** Begin **

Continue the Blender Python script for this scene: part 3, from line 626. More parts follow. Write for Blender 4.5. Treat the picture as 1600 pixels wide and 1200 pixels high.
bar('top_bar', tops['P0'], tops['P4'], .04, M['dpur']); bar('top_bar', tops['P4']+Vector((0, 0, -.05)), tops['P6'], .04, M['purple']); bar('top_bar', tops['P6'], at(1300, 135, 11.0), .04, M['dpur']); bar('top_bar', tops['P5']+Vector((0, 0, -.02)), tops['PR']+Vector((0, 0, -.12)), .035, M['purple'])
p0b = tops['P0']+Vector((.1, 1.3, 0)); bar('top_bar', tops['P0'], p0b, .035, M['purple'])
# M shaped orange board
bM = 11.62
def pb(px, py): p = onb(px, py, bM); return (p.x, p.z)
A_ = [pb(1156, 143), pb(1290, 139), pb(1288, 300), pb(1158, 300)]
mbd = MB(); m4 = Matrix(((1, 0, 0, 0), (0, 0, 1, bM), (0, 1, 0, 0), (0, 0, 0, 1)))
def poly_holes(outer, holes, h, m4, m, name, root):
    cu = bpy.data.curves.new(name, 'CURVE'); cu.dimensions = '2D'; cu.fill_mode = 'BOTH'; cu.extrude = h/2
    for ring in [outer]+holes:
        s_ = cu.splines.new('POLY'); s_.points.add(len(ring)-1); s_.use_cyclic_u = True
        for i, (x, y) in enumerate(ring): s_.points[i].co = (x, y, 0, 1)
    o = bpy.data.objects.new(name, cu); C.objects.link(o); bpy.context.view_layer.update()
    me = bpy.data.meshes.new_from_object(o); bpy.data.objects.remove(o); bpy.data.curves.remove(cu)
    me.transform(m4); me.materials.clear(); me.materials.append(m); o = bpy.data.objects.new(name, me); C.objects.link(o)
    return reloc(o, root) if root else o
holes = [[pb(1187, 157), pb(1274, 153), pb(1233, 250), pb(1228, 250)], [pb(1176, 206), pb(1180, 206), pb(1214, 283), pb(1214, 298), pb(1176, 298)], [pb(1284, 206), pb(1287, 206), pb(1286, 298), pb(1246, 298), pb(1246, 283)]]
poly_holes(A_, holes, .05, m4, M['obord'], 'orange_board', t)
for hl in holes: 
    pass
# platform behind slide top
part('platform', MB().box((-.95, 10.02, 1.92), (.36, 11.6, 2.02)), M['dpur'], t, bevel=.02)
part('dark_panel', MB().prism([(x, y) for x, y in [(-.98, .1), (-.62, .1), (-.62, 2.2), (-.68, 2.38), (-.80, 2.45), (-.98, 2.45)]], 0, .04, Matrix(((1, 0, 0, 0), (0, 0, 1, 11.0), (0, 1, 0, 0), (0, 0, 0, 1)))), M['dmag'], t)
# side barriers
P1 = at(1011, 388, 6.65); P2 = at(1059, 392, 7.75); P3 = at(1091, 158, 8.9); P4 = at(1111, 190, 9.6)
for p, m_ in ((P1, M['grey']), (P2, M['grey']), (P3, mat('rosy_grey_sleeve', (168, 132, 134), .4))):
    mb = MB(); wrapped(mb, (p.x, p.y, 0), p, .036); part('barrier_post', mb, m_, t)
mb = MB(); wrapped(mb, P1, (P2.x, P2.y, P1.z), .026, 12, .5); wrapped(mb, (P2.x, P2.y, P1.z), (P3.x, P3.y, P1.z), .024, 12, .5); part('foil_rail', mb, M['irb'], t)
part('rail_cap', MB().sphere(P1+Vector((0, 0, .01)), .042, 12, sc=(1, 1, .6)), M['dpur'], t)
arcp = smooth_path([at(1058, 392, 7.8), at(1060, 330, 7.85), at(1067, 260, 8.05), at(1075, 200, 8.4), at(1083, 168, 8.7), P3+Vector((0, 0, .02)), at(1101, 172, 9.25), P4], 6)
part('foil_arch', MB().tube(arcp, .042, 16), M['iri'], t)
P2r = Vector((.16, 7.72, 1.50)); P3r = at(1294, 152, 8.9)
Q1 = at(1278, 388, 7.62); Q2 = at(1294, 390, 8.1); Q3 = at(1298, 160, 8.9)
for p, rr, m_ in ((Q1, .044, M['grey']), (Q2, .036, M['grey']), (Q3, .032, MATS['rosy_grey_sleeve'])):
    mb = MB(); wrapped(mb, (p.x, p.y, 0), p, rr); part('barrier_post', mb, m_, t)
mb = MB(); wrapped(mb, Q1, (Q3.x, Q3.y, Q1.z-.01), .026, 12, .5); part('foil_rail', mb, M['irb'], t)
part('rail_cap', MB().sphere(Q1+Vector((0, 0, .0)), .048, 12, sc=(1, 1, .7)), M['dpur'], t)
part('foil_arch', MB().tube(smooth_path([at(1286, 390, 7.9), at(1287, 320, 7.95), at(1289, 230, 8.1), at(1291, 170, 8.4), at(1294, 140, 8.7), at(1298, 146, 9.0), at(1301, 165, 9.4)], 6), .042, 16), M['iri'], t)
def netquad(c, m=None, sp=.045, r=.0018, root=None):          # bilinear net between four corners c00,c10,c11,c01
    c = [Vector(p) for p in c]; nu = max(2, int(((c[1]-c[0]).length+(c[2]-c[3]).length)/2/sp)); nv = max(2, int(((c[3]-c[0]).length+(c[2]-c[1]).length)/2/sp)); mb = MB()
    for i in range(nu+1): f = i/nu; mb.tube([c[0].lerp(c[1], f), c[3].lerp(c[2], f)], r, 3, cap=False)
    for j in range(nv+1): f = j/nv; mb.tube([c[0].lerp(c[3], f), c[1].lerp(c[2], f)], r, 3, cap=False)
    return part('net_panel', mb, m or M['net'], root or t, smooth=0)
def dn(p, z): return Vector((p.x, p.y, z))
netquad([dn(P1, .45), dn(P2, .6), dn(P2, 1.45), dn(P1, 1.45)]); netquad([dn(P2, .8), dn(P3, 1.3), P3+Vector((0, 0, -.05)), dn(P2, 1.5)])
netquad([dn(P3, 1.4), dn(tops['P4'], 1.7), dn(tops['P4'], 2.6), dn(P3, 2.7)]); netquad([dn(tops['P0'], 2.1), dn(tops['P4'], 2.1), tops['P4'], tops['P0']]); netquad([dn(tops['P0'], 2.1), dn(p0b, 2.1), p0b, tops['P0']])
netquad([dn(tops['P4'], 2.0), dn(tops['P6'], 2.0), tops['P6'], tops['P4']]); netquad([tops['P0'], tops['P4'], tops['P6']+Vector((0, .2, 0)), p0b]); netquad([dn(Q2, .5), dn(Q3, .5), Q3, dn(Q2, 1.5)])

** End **

Work to do
Retype the listing. Match it exactly.

Finished task
Continue the Blender Python script for this scene: part 3, from line 626. More parts follow. Write for Blender 4.5. Treat the picture as 1600 pixels wide and 1200 pixels high.
bar('top_bar', tops['P0'], tops['P4'], .04, M['dpur']); bar('top_bar', tops['P4']+Vector((0, 0, -.05)), tops['P6'], .04, M['purple']); bar('top_bar', tops['P6'], at(1300, 135, 11.0), .04, M['dpur']); bar('top_bar', tops['P5']+Vector((0, 0, -.02)), tops['PR']+Vector((0, 0, -.12)), .035, M['purple'])
p0b = tops['P0']+Vector((.1, 1.3, 0)); bar('top_bar', tops['P0'], p0b, .035, M['purple'])
# M shaped orange board
bM = 11.62
def pb(px, py): p = onb(px, py, bM); return (p.x, p.z)
A_ = [pb(1156, 143), pb(1290, 139), pb(1288, 300), pb(1158, 300)]
mbd = MB(); m4 = Matrix(((1, 0, 0, 0), (0, 0, 1, bM), (0, 1, 0, 0), (0, 0, 0, 1)))
def poly_holes(outer, holes, h, m4, m, name, root):
    cu = bpy.data.curves.new(name, 'CURVE'); cu.dimensions = '2D'; cu.fill_mode = 'BOTH'; cu.extrude = h/2
    for ring in [outer]+holes:
        s_ = cu.splines.new('POLY'); s_.points.add(len(ring)-1); s_.use_cyclic_u = True
        for i, (x, y) in enumerate(ring): s_.points[i].co = (x, y, 0, 1)
    o = bpy.data.objects.new(name, cu); C.objects.link(o); bpy.context.view_layer.update()
    me = bpy.data.meshes.new_from_object(o); bpy.data.objects.remove(o); bpy.data.curves.remove(cu)
    me.transform(m4); me.materials.clear(); me.materials.append(m); o = bpy.data.objects.new(name, me); C.objects.link(o)
    return reloc(o, root) if root else o
holes = [[pb(1187, 157), pb(1274, 153), pb(1233, 250), pb(1228, 250)], [pb(1176, 206), pb(1180, 206), pb(1214, 283), pb(1214, 298), pb(1176, 298)], [pb(1284, 206), pb(1287, 206), pb(1286, 298), pb(1246, 298), pb(1246, 283)]]
poly_holes(A_, holes, .05, m4, M['obord'], 'orange_board', t)
for hl in holes: 
    pass
# platform behind slide top
part('platform', MB().box((-.95, 10.02, 1.92), (.36, 11.6, 2.02)), M['dpur'], t, bevel=.02)
part('dark_panel', MB().prism([(x, y) for x, y in [(-.98, .1), (-.62, .1), (-.62, 2.2), (-.68, 2.38), (-.80, 2.45), (-.98, 2.45)]], 0, .04, Matrix(((1, 0, 0, 0), (0, 0, 1, 11.0), (0, 1, 0, 0), (0, 0, 0, 1)))), M['dmag'], t)
# side barriers
P1 = at(1011, 388, 6.65); P2 = at(1059, 392, 7.75); P3 = at(1091, 158, 8.9); P4 = at(1111, 190, 9.6)
for p, m_ in ((P1, M['grey']), (P2, M['grey']), (P3, mat('rosy_grey_sleeve', (168, 132, 134), .4))):
    mb = MB(); wrapped(mb, (p.x, p.y, 0), p, .036); part('barrier_post', mb, m_, t)
mb = MB(); wrapped(mb, P1, (P2.x, P2.y, P1.z), .026, 12, .5); wrapped(mb, (P2.x, P2.y, P1.z), (P3.x, P3.y, P1.z), .024, 12, .5); part('foil_rail', mb, M['irb'], t)
part('rail_cap', MB().sphere(P1+Vector((0, 0, .01)), .042, 12, sc=(1, 1, .6)), M['dpur'], t)
arcp = smooth_path([at(1058, 392, 7.8), at(1060, 330, 7.85), at(1067, 260, 8.05), at(1075, 200, 8.4), at(1083, 168, 8.7), P3+Vector((0, 0, .02)), at(1101, 172, 9.25), P4], 6)
part('foil_arch', MB().tube(arcp, .042, 16), M['iri'], t)
P2r = Vector((.16, 7.72, 1.50)); P3r = at(1294, 152, 8.9)
Q1 = at(1278, 388, 7.62); Q2 = at(1294, 390, 8.1); Q3 = at(1298, 160, 8.9)
for p, rr, m_ in ((Q1, .044, M['grey']), (Q2, .036, M['grey']), (Q3, .032, MATS['rosy_grey_sleeve'])):
    mb = MB(); wrapped(mb, (p.x, p.y, 0), p, rr); part('barrier_post', mb, m_, t)
mb = MB(); wrapped(mb, Q1, (Q3.x, Q3.y, Q1.z-.01), .026, 12, .5); part('foil_rail', mb, M['irb'], t)
part('rail_cap', MB().sphere(Q1+Vector((0, 0, .0)), .048, 12, sc=(1, 1, .7)), M['dpur'], t)
part('foil_arch', MB().tube(smooth_path([at(1286, 390, 7.9), at(1287, 320, 7.95), at(1289, 230, 8.1), at(1291, 170, 8.4), at(1294, 140, 8.7), at(1298, 146, 9.0), at(1301, 165, 9.4)], 6), .042, 16), M['iri'], t)
def netquad(c, m=None, sp=.045, r=.0018, root=None):          # bilinear net between four corners c00,c10,c11,c01
    c = [Vector(p) for p in c]; nu = max(2, int(((c[1]-c[0]).length+(c[2]-c[3]).length)/2/sp)); nv = max(2, int(((c[3]-c[0]).length+(c[2]-c[1]).length)/2/sp)); mb = MB()
    for i in range(nu+1): f = i/nu; mb.tube([c[0].lerp(c[1], f), c[3].lerp(c[2], f)], r, 3, cap=False)
    for j in range(nv+1): f = j/nv; mb.tube([c[0].lerp(c[3], f), c[1].lerp(c[2], f)], r, 3, cap=False)
    return part('net_panel', mb, m or M['net'], root or t, smooth=0)
def dn(p, z): return Vector((p.x, p.y, z))
netquad([dn(P1, .45), dn(P2, .6), dn(P2, 1.45), dn(P1, 1.45)]); netquad([dn(P2, .8), dn(P3, 1.3), P3+Vector((0, 0, -.05)), dn(P2, 1.5)])
netquad([dn(P3, 1.4), dn(tops['P4'], 1.7), dn(tops['P4'], 2.6), dn(P3, 2.7)]); netquad([dn(tops['P0'], 2.1), dn(tops['P4'], 2.1), tops['P4'], tops['P0']]); netquad([dn(tops['P0'], 2.1), dn(p0b, 2.1), p0b, tops['P0']])
netquad([dn(tops['P4'], 2.0), dn(tops['P6'], 2.0), tops['P6'], tops['P4']]); netquad([tops['P0'], tops['P4'], tops['P6']+Vector((0, .2, 0)), p0b]); netquad([dn(Q2, .5), dn(Q3, .5), Q3, dn(Q2, 1.5)])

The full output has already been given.